Tuesday, December 20, 2005

Product of the Eighties: Confessions from the Reagan Era by Dana Jones

So, Product of the Eighties, I suppose you could look at this mini-comic and say, “That’s not a comic. There’s no visible art or skill here.” You could, but you would be wrong. Product of the Eighties is comprised of page after page of four yearbook pictures, sometimes the same picture, but just as often different ones, beside each other on each page. A black bar hides the eyes and the identity of the person, but you get enough of a sense of the person behind the image to make some guesses as to what kind of a person they may have represented in junior high. For instance, the guy with the Ratt T-shirt – we all knew him.

A caption rests under each picture, and it’s here that Dana has made a comic. The words and the pictures do work together. No, the pictures aren’t drawn, they’re photocopied from a yearbook, but Dana has taken great care in matching the captions with the pictures. Each page stands alone, but together they give an overall picture of your own experience in middle school. Dana and I are both products of the eighties, so there were times when I could have sworn that he was using pictures from my own yearbooks of the time period. The hairstyles, the smiles, the clothes, they all looked so familiar. It’s uncanny.
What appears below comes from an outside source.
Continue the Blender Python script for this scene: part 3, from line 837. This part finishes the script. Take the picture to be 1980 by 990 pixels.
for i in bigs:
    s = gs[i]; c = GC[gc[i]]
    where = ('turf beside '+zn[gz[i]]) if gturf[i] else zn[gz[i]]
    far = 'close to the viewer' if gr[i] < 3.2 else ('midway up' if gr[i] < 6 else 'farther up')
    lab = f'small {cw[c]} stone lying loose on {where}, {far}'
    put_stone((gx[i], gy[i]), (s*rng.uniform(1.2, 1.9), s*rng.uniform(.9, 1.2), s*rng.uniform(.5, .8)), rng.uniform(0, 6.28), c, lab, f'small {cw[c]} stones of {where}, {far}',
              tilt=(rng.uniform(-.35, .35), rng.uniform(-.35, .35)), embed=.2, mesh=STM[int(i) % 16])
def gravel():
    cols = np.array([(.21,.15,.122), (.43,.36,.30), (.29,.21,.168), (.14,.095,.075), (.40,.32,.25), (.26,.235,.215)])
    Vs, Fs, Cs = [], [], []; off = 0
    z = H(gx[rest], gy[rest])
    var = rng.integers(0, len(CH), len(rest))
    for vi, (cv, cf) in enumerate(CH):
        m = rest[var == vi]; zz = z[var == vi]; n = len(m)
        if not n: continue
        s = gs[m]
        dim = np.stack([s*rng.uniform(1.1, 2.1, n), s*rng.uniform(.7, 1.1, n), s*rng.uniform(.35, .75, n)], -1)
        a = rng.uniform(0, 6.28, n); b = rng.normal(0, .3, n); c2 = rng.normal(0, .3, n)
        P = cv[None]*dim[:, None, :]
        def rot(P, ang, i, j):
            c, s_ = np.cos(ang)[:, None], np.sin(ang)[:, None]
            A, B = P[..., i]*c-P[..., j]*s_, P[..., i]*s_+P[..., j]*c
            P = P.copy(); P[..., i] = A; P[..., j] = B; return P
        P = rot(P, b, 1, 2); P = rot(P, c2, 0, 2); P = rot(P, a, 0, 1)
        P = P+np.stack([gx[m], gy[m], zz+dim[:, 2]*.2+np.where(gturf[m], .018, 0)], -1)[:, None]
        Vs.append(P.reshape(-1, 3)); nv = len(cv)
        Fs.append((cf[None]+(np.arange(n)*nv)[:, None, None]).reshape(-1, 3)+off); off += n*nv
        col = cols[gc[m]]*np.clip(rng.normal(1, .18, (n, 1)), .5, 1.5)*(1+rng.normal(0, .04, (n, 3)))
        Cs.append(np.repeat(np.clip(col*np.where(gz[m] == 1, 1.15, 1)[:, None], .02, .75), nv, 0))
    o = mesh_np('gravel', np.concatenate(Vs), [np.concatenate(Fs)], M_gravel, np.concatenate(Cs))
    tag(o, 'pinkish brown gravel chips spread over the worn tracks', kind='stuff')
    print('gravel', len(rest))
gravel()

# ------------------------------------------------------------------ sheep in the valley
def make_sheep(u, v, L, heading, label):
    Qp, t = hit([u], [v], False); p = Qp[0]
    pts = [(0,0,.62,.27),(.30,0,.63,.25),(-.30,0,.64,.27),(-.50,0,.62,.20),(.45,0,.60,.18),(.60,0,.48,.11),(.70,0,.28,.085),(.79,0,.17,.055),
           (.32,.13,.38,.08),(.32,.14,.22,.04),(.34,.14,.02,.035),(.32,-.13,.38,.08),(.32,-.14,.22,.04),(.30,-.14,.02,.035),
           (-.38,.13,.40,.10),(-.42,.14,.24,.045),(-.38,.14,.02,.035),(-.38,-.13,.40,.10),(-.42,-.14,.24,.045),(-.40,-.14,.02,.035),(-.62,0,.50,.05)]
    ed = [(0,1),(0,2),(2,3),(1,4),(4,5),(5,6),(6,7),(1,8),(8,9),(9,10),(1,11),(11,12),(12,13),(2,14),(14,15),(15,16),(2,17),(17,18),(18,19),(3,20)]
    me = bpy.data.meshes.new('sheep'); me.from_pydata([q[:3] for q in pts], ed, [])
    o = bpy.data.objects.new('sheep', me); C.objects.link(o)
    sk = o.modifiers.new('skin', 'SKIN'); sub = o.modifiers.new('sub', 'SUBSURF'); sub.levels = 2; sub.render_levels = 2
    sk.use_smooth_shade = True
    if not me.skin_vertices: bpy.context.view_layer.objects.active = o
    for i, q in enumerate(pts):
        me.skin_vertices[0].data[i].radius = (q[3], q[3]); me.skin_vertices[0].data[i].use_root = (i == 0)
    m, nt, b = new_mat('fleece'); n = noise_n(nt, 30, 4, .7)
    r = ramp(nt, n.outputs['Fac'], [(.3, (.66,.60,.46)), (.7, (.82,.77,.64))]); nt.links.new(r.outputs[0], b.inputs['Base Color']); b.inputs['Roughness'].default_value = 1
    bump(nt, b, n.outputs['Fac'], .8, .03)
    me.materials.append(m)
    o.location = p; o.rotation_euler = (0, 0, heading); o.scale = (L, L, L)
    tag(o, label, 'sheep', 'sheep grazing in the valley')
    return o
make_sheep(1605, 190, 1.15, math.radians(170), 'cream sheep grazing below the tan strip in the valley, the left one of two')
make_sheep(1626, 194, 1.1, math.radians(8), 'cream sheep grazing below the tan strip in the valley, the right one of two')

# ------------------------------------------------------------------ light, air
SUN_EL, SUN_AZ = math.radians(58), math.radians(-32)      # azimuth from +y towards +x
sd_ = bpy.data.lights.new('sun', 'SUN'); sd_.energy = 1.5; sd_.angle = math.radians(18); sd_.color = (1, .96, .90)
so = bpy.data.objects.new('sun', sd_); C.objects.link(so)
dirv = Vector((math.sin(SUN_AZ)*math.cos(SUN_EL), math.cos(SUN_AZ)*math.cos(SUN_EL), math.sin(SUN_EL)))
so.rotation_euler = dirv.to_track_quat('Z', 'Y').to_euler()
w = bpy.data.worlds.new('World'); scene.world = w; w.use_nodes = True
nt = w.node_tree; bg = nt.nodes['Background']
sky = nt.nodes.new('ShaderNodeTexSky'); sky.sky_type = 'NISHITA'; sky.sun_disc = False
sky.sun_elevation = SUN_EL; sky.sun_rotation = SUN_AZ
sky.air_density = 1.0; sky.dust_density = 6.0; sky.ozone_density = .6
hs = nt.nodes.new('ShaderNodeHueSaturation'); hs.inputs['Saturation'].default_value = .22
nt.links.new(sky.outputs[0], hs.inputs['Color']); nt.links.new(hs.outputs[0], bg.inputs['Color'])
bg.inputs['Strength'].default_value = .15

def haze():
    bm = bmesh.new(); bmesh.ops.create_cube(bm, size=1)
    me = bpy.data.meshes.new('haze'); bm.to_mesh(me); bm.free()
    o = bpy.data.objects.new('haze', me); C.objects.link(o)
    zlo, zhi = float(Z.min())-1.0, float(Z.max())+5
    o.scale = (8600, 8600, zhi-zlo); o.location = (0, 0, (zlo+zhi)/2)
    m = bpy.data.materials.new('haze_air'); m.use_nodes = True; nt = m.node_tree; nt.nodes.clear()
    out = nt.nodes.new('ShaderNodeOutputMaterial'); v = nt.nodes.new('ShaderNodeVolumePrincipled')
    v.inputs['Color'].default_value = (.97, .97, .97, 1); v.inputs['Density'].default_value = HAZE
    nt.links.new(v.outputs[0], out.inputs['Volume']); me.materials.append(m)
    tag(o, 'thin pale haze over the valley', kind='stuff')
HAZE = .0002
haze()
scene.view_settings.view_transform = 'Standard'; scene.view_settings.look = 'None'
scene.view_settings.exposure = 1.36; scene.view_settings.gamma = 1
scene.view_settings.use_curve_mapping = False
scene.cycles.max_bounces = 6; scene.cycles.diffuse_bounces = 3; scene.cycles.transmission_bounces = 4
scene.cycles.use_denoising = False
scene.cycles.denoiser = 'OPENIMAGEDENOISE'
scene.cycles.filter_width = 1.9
The real beauty in this mini-comic is that you could hand it to almost anyone and get a laugh. We’ve all been there. And for a comic, it’s very accessible to non-comics readers. You won’t find any word balloons or thought bubbles in this book, just well-timed captions. For example one page has four different seventh graders next to each other with the following captions underneath:

First seventh grader: "My fist Cure album was Seventeen Seconds."

Second seventh grader: “My first Cure album was Staring at the Sea.”

Third seventh grader: “My first Cure album was Disintegration.”

Fourth seventh grader: “What’s the Cure?”